Exercise instructions
Copy out all the data, word for word.

Collected material
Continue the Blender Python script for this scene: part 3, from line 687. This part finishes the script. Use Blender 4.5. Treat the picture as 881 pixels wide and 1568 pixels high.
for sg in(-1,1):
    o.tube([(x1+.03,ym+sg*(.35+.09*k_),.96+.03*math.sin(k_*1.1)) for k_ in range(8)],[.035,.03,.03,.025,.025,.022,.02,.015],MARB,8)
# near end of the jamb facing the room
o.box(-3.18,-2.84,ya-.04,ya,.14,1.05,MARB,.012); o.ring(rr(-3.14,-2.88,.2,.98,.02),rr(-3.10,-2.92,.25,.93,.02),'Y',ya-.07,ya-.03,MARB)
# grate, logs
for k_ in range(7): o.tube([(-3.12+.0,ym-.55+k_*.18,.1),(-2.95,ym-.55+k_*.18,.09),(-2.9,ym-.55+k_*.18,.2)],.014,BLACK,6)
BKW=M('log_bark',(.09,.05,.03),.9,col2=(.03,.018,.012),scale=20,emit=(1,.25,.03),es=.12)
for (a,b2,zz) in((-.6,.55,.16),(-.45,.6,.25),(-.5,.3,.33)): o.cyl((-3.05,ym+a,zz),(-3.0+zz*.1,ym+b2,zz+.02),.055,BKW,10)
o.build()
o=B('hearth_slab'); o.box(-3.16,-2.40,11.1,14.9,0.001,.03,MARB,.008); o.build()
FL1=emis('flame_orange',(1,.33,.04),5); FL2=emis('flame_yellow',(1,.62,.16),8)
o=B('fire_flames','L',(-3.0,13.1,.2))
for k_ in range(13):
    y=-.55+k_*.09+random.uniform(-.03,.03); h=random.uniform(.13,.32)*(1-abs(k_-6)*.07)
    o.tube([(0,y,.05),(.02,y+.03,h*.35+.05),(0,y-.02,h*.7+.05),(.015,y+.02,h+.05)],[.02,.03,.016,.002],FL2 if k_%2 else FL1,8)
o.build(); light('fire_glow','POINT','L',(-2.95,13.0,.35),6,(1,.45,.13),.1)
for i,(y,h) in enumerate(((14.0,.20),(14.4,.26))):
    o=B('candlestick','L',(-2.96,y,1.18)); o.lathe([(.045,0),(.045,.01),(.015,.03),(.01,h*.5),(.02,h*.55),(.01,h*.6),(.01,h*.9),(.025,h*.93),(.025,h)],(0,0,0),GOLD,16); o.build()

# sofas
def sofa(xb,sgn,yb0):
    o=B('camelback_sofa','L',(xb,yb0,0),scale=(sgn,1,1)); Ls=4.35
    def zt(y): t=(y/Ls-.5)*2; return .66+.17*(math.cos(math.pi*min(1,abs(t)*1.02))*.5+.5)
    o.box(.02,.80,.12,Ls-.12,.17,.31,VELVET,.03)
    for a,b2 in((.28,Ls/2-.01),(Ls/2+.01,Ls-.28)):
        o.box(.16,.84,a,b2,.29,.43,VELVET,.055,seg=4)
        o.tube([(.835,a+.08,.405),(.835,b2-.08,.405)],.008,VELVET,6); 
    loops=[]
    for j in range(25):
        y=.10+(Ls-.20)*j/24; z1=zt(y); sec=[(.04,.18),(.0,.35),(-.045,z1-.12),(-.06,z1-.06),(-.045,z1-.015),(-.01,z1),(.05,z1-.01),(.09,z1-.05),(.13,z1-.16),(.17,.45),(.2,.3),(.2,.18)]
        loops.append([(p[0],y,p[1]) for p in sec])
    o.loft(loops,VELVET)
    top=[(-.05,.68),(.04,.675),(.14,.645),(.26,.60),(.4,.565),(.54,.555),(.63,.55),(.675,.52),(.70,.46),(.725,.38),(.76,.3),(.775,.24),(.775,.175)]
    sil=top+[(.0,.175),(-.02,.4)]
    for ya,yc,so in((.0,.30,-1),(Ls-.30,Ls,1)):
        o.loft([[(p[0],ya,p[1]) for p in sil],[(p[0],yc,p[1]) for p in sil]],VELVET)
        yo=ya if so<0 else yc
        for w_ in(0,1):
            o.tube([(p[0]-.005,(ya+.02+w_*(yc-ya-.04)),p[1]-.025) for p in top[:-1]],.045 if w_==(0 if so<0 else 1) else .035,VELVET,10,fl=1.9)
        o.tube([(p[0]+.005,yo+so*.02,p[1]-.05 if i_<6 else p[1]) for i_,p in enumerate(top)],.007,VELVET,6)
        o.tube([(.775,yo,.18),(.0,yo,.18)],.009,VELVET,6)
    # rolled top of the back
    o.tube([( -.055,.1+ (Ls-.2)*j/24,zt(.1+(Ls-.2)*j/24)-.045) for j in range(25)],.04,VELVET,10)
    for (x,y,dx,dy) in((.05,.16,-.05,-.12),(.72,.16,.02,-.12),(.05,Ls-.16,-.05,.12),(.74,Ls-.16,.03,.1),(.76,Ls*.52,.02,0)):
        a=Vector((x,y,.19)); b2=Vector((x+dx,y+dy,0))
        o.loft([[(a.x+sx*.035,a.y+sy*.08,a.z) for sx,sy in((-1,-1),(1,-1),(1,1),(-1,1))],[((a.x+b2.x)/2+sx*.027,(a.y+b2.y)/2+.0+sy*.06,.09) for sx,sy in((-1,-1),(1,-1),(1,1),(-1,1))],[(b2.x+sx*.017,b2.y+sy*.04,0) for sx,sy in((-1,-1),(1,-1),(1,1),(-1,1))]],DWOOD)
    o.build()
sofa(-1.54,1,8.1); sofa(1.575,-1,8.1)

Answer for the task
Continue the Blender Python script for this scene: part 3, from line 687. This part finishes the script. Use Blender 4.5. Treat the picture as 881 pixels wide and 1568 pixels high.
for sg in(-1,1):
    o.tube([(x1+.03,ym+sg*(.35+.09*k_),.96+.03*math.sin(k_*1.1)) for k_ in range(8)],[.035,.03,.03,.025,.025,.022,.02,.015],MARB,8)
# near end of the jamb facing the room
o.box(-3.18,-2.84,ya-.04,ya,.14,1.05,MARB,.012); o.ring(rr(-3.14,-2.88,.2,.98,.02),rr(-3.10,-2.92,.25,.93,.02),'Y',ya-.07,ya-.03,MARB)
# grate, logs
for k_ in range(7): o.tube([(-3.12+.0,ym-.55+k_*.18,.1),(-2.95,ym-.55+k_*.18,.09),(-2.9,ym-.55+k_*.18,.2)],.014,BLACK,6)
BKW=M('log_bark',(.09,.05,.03),.9,col2=(.03,.018,.012),scale=20,emit=(1,.25,.03),es=.12)
for (a,b2,zz) in((-.6,.55,.16),(-.45,.6,.25),(-.5,.3,.33)): o.cyl((-3.05,ym+a,zz),(-3.0+zz*.1,ym+b2,zz+.02),.055,BKW,10)
o.build()
o=B('hearth_slab'); o.box(-3.16,-2.40,11.1,14.9,0.001,.03,MARB,.008); o.build()
FL1=emis('flame_orange',(1,.33,.04),5); FL2=emis('flame_yellow',(1,.62,.16),8)
o=B('fire_flames','L',(-3.0,13.1,.2))
for k_ in range(13):
    y=-.55+k_*.09+random.uniform(-.03,.03); h=random.uniform(.13,.32)*(1-abs(k_-6)*.07)
    o.tube([(0,y,.05),(.02,y+.03,h*.35+.05),(0,y-.02,h*.7+.05),(.015,y+.02,h+.05)],[.02,.03,.016,.002],FL2 if k_%2 else FL1,8)
o.build(); light('fire_glow','POINT','L',(-2.95,13.0,.35),6,(1,.45,.13),.1)
for i,(y,h) in enumerate(((14.0,.20),(14.4,.26))):
    o=B('candlestick','L',(-2.96,y,1.18)); o.lathe([(.045,0),(.045,.01),(.015,.03),(.01,h*.5),(.02,h*.55),(.01,h*.6),(.01,h*.9),(.025,h*.93),(.025,h)],(0,0,0),GOLD,16); o.build()

# sofas
def sofa(xb,sgn,yb0):
    o=B('camelback_sofa','L',(xb,yb0,0),scale=(sgn,1,1)); Ls=4.35
    def zt(y): t=(y/Ls-.5)*2; return .66+.17*(math.cos(math.pi*min(1,abs(t)*1.02))*.5+.5)
    o.box(.02,.80,.12,Ls-.12,.17,.31,VELVET,.03)
    for a,b2 in((.28,Ls/2-.01),(Ls/2+.01,Ls-.28)):
        o.box(.16,.84,a,b2,.29,.43,VELVET,.055,seg=4)
        o.tube([(.835,a+.08,.405),(.835,b2-.08,.405)],.008,VELVET,6); 
    loops=[]
    for j in range(25):
        y=.10+(Ls-.20)*j/24; z1=zt(y); sec=[(.04,.18),(.0,.35),(-.045,z1-.12),(-.06,z1-.06),(-.045,z1-.015),(-.01,z1),(.05,z1-.01),(.09,z1-.05),(.13,z1-.16),(.17,.45),(.2,.3),(.2,.18)]
        loops.append([(p[0],y,p[1]) for p in sec])
    o.loft(loops,VELVET)
    top=[(-.05,.68),(.04,.675),(.14,.645),(.26,.60),(.4,.565),(.54,.555),(.63,.55),(.675,.52),(.70,.46),(.725,.38),(.76,.3),(.775,.24),(.775,.175)]
    sil=top+[(.0,.175),(-.02,.4)]
    for ya,yc,so in((.0,.30,-1),(Ls-.30,Ls,1)):
        o.loft([[(p[0],ya,p[1]) for p in sil],[(p[0],yc,p[1]) for p in sil]],VELVET)
        yo=ya if so<0 else yc
        for w_ in(0,1):
            o.tube([(p[0]-.005,(ya+.02+w_*(yc-ya-.04)),p[1]-.025) for p in top[:-1]],.045 if w_==(0 if so<0 else 1) else .035,VELVET,10,fl=1.9)
        o.tube([(p[0]+.005,yo+so*.02,p[1]-.05 if i_<6 else p[1]) for i_,p in enumerate(top)],.007,VELVET,6)
        o.tube([(.775,yo,.18),(.0,yo,.18)],.009,VELVET,6)
    # rolled top of the back
    o.tube([( -.055,.1+ (Ls-.2)*j/24,zt(.1+(Ls-.2)*j/24)-.045) for j in range(25)],.04,VELVET,10)
    for (x,y,dx,dy) in((.05,.16,-.05,-.12),(.72,.16,.02,-.12),(.05,Ls-.16,-.05,.12),(.74,Ls-.16,.03,.1),(.76,Ls*.52,.02,0)):
        a=Vector((x,y,.19)); b2=Vector((x+dx,y+dy,0))
        o.loft([[(a.x+sx*.035,a.y+sy*.08,a.z) for sx,sy in((-1,-1),(1,-1),(1,1),(-1,1))],[((a.x+b2.x)/2+sx*.027,(a.y+b2.y)/2+.0+sy*.06,.09) for sx,sy in((-1,-1),(1,-1),(1,1),(-1,1))],[(b2.x+sx*.017,b2.y+sy*.04,0) for sx,sy in((-1,-1),(1,-1),(1,1),(-1,1))]],DWOOD)
    o.build()
sofa(-1.54,1,8.1); sofa(1.575,-1,8.1)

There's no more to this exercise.